• April 16, 2024

Artist uses paperboard to shine light in dark places

Asylum, an installation by the artist Nils Olof Hedenskog has gone on display at the Industrial museum – the Old Iron Mill – of Iggesund, Sweden.

As was described here on June 9 (Exploring visions of security through paperboard), Hedenskog worked during the spring using Invercote paperboard from Iggesund, which had offered him the opportunity to be artist in residence.

“For me there exists a tension between the limitlessness of art and the fact that I am in a strict, production-oriented environment where everything is based on rationality,” he said earlier this year. “I have six months to create something that represents this tension.”
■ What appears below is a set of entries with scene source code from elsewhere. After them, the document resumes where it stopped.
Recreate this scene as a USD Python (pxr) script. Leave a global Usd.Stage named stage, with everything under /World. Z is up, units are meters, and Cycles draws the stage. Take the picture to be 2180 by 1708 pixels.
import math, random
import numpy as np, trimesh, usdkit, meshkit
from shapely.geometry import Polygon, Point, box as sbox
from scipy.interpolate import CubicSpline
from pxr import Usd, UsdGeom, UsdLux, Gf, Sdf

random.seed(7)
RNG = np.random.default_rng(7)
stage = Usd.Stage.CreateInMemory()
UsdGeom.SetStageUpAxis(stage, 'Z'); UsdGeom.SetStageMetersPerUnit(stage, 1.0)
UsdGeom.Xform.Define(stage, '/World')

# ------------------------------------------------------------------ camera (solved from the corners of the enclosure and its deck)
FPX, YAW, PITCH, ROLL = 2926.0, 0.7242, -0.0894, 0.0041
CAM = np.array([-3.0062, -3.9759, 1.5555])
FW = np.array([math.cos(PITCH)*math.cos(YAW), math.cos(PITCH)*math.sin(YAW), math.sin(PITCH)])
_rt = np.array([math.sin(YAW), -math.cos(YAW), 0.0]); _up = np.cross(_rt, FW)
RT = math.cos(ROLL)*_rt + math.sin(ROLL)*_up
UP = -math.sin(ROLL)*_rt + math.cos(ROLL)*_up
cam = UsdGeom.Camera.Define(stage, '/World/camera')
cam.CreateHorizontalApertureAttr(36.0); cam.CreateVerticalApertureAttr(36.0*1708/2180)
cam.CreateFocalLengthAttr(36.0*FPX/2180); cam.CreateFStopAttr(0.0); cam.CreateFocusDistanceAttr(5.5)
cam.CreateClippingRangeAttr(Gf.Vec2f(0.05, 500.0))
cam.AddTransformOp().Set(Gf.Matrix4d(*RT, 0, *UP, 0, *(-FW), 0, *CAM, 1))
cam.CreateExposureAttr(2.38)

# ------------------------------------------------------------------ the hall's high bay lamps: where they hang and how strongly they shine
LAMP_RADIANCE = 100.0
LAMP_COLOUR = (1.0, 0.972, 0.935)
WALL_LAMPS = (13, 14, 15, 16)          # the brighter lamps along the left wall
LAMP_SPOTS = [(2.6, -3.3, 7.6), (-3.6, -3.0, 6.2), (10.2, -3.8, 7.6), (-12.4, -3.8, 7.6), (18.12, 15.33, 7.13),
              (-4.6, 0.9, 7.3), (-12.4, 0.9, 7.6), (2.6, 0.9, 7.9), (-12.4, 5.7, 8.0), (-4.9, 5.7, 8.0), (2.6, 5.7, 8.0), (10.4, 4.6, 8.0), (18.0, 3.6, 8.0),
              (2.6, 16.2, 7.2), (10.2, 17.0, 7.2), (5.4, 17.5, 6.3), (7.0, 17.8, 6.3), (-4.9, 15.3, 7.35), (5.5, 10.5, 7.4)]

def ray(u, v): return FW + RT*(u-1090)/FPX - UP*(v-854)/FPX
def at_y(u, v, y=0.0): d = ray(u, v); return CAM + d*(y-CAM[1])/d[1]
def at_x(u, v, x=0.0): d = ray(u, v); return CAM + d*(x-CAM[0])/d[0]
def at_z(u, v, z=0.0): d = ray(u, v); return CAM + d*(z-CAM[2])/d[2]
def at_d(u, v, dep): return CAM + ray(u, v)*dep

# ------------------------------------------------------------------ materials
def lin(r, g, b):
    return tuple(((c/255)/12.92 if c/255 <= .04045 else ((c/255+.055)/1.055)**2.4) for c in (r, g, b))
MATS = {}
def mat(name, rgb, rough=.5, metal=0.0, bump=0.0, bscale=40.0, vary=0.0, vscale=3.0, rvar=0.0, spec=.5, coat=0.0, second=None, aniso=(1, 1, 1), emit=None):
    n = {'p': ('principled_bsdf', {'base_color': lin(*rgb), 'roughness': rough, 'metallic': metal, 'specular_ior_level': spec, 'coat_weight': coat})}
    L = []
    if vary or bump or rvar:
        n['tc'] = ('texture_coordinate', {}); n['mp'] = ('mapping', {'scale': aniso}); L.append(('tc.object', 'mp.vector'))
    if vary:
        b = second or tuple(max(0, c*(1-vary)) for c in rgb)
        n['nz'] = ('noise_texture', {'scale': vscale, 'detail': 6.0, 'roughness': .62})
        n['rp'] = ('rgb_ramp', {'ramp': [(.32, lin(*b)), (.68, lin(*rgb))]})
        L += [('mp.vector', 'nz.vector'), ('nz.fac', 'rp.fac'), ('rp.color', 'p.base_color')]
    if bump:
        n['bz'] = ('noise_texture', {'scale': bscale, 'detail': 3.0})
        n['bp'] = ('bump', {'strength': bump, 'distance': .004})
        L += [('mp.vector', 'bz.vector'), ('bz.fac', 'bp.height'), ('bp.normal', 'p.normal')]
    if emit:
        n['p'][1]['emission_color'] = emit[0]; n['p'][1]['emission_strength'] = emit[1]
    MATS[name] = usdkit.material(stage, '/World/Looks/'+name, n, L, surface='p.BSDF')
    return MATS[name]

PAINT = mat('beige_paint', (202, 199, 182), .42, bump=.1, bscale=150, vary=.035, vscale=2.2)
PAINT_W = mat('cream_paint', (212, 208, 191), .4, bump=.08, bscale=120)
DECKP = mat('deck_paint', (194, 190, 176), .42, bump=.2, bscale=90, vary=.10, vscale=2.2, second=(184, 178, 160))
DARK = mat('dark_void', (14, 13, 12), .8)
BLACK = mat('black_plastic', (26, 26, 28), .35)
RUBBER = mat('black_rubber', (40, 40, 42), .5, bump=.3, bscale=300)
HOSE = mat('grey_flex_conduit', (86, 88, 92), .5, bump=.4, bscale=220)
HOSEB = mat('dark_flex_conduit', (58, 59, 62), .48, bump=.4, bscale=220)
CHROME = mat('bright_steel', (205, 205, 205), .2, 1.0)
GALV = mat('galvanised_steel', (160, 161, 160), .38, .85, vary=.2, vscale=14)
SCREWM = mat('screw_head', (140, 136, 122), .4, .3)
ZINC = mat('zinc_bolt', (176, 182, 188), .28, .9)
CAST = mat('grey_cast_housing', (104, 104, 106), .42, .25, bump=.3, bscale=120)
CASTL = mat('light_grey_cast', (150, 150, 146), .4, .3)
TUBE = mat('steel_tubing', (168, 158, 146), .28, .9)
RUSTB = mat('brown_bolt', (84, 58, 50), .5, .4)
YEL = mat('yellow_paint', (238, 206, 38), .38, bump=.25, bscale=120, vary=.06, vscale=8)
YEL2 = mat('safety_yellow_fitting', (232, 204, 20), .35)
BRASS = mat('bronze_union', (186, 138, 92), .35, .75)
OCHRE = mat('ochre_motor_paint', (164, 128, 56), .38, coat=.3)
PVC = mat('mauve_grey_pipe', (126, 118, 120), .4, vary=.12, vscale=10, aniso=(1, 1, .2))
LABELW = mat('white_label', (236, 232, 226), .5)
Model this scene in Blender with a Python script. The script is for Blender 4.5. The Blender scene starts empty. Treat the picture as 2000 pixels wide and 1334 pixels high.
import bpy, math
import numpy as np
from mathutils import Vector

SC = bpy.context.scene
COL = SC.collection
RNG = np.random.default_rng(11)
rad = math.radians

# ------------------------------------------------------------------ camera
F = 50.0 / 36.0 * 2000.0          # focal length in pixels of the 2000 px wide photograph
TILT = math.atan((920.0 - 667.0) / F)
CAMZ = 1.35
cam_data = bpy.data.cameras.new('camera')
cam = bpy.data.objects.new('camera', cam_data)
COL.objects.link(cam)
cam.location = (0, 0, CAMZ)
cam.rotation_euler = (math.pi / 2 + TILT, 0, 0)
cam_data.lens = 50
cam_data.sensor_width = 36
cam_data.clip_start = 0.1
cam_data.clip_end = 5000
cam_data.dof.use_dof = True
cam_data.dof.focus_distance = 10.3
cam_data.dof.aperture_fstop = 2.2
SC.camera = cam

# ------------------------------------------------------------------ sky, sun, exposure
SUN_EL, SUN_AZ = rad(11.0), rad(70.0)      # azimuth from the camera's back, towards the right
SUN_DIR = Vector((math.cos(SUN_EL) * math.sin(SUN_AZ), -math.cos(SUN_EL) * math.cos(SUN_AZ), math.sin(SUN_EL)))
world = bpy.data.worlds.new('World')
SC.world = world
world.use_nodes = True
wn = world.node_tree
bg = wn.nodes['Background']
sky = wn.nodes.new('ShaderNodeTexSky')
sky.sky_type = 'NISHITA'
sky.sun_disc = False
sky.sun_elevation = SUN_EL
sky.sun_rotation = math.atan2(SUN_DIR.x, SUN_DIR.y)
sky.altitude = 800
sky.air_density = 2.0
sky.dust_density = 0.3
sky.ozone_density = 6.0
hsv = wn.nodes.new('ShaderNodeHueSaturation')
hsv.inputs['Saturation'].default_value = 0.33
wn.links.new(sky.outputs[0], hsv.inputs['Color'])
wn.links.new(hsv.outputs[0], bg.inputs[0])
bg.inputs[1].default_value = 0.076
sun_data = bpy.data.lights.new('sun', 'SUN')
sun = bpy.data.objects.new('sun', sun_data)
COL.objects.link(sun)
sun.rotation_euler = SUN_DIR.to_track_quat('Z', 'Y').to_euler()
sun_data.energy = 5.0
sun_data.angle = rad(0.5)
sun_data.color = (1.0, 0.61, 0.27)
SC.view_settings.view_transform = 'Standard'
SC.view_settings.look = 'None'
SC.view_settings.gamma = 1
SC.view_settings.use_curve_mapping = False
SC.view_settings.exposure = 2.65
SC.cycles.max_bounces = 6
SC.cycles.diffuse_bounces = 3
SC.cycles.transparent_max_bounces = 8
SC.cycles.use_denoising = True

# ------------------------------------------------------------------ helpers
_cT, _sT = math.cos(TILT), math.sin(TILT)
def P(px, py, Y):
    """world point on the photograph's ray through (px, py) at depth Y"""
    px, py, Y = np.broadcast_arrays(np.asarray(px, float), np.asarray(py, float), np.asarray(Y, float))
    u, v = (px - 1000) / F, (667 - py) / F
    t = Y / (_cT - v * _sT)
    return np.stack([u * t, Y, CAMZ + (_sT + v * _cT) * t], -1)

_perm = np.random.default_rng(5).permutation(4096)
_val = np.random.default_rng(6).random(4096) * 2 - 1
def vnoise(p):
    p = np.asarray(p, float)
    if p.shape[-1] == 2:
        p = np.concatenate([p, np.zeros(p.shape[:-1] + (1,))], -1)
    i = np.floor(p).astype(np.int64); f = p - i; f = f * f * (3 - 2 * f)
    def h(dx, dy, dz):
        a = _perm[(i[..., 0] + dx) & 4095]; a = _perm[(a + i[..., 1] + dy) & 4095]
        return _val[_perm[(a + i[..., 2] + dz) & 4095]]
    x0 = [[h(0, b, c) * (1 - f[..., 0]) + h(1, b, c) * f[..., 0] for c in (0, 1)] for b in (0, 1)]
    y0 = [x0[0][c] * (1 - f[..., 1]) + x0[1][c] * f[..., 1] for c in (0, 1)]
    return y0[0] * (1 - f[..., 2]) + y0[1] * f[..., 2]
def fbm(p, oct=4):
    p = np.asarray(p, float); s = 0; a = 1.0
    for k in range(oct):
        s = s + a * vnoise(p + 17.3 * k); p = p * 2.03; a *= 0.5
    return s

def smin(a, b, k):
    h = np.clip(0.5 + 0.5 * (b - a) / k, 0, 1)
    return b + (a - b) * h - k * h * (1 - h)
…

Hedenskog’s installation comprises six paperboard towers enclosing a space. Viewers can look into the space but not enter it. On the outside the towers are not coloured; their structure together with the lighting creates nuances of grey. On the inside they are painted in fluorescent and non-fluorescent colours, which create light that radiates out between the towers and through peepholes.

“I’m creating a reflection of the current situation in Europe – with hundreds of thousands of refugees who want to get inside but who most often only get a glimpse of what is inside Europe’s walls,” Hedenskog said.

Hedenskog used 7.2 tonnes of Invercote and six months of his time to finalise the project.

Asylum, the installation by Nils Olof Hedenskog. Photo: Joakim Brolin, Kulturbild
Asylum, the installation by Nils Olof Hedenskog.